## Given exercise
Take the material below and retype it in full; pictures are left out.
---*---
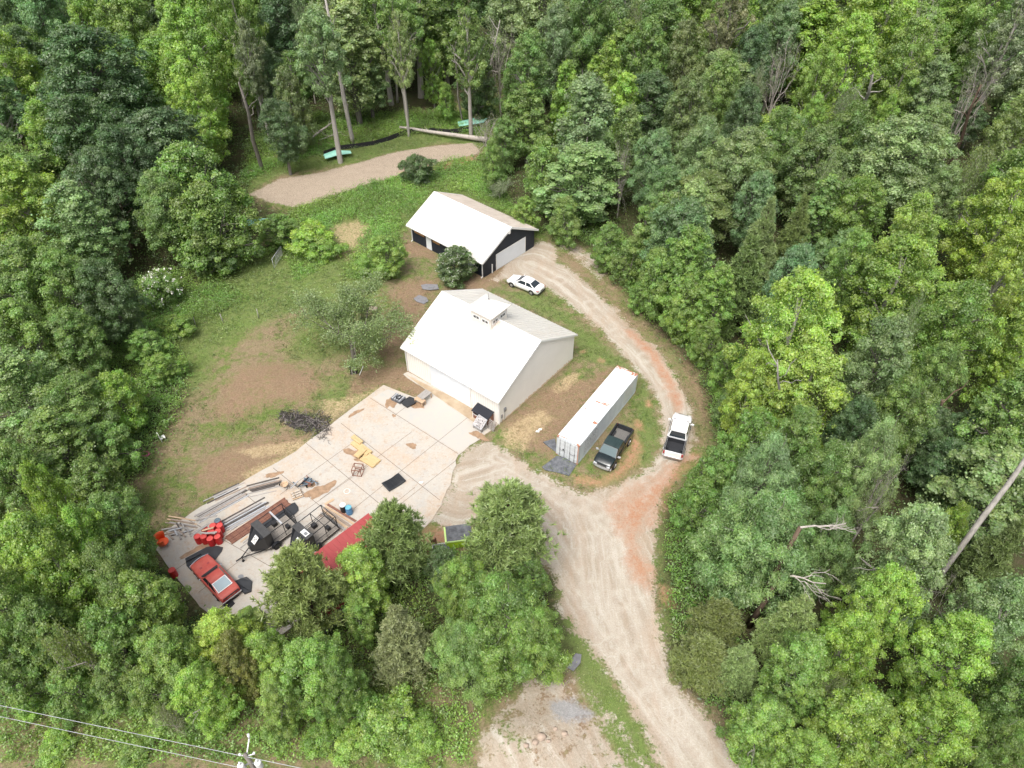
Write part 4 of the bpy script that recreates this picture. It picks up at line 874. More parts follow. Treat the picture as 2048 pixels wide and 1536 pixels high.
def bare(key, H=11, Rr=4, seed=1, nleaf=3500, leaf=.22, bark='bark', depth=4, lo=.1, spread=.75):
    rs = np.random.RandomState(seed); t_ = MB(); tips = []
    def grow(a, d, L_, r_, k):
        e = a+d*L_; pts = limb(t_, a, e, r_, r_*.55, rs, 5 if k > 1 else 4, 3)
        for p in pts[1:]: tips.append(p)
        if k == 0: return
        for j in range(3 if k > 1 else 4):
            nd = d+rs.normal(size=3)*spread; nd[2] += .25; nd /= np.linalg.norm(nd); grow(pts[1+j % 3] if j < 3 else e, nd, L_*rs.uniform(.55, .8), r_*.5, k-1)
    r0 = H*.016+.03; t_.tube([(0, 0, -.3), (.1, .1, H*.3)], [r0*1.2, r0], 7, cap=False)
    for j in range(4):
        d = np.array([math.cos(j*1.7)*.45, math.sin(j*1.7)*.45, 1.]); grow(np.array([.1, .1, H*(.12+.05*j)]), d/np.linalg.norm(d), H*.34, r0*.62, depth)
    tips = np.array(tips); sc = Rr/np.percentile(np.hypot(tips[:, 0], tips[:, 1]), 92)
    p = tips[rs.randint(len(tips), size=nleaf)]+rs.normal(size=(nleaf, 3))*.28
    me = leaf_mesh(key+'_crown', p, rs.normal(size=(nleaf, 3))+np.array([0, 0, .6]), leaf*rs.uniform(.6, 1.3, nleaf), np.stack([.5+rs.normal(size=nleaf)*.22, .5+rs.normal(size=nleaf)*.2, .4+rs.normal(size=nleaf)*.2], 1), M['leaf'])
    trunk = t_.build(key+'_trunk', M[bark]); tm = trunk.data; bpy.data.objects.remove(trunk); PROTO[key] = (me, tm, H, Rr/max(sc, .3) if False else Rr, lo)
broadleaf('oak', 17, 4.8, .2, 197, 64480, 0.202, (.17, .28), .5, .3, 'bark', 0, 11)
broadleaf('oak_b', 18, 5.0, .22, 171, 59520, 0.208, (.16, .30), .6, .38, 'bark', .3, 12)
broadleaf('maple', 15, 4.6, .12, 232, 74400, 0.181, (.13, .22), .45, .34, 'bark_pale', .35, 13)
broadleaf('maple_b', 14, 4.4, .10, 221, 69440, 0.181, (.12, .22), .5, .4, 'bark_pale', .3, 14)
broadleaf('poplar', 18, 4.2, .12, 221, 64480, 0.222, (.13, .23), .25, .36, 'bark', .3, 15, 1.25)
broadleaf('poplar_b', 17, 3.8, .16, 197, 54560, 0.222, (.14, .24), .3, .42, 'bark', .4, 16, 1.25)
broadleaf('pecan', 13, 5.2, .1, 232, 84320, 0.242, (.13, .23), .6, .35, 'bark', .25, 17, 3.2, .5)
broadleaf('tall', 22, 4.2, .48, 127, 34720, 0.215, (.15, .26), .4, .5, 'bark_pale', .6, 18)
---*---
## Task solution
Write part 4 of the bpy script that recreates this picture. It picks up at line 874. More parts follow. Treat the picture as 2048 pixels wide and 1536 pixels high.
def bare(key, H=11, Rr=4, seed=1, nleaf=3500, leaf=.22, bark='bark', depth=4, lo=.1, spread=.75):
    rs = np.random.RandomState(seed); t_ = MB(); tips = []
    def grow(a, d, L_, r_, k):
        e = a+d*L_; pts = limb(t_, a, e, r_, r_*.55, rs, 5 if k > 1 else 4, 3)
        for p in pts[1:]: tips.append(p)
        if k == 0: return
        for j in range(3 if k > 1 else 4):
            nd = d+rs.normal(size=3)*spread; nd[2] += .25; nd /= np.linalg.norm(nd); grow(pts[1+j % 3] if j < 3 else e, nd, L_*rs.uniform(.55, .8), r_*.5, k-1)
    r0 = H*.016+.03; t_.tube([(0, 0, -.3), (.1, .1, H*.3)], [r0*1.2, r0], 7, cap=False)
    for j in range(4):
        d = np.array([math.cos(j*1.7)*.45, math.sin(j*1.7)*.45, 1.]); grow(np.array([.1, .1, H*(.12+.05*j)]), d/np.linalg.norm(d), H*.34, r0*.62, depth)
    tips = np.array(tips); sc = Rr/np.percentile(np.hypot(tips[:, 0], tips[:, 1]), 92)
    p = tips[rs.randint(len(tips), size=nleaf)]+rs.normal(size=(nleaf, 3))*.28
    me = leaf_mesh(key+'_crown', p, rs.normal(size=(nleaf, 3))+np.array([0, 0, .6]), leaf*rs.uniform(.6, 1.3, nleaf), np.stack([.5+rs.normal(size=nleaf)*.22, .5+rs.normal(size=nleaf)*.2, .4+rs.normal(size=nleaf)*.2], 1), M['leaf'])
    trunk = t_.build(key+'_trunk', M[bark]); tm = trunk.data; bpy.data.objects.remove(trunk); PROTO[key] = (me, tm, H, Rr/max(sc, .3) if False else Rr, lo)
broadleaf('oak', 17, 4.8, .2, 197, 64480, 0.202, (.17, .28), .5, .3, 'bark', 0, 11)
broadleaf('oak_b', 18, 5.0, .22, 171, 59520, 0.208, (.16, .30), .6, .38, 'bark', .3, 12)
broadleaf('maple', 15, 4.6, .12, 232, 74400, 0.181, (.13, .22), .45, .34, 'bark_pale', .35, 13)
broadleaf('maple_b', 14, 4.4, .10, 221, 69440, 0.181, (.12, .22), .5, .4, 'bark_pale', .3, 14)
broadleaf('poplar', 18, 4.2, .12, 221, 64480, 0.222, (.13, .23), .25, .36, 'bark', .3, 15, 1.25)
broadleaf('poplar_b', 17, 3.8, .16, 197, 54560, 0.222, (.14, .24), .3, .42, 'bark', .4, 16, 1.25)
broadleaf('pecan', 13, 5.2, .1, 232, 84320, 0.242, (.13, .23), .6, .35, 'bark', .25, 17, 3.2, .5)
broadleaf('tall', 22, 4.2, .48, 127, 34720, 0.215, (.15, .26), .4, .5, 'bark_pale', .6, 18)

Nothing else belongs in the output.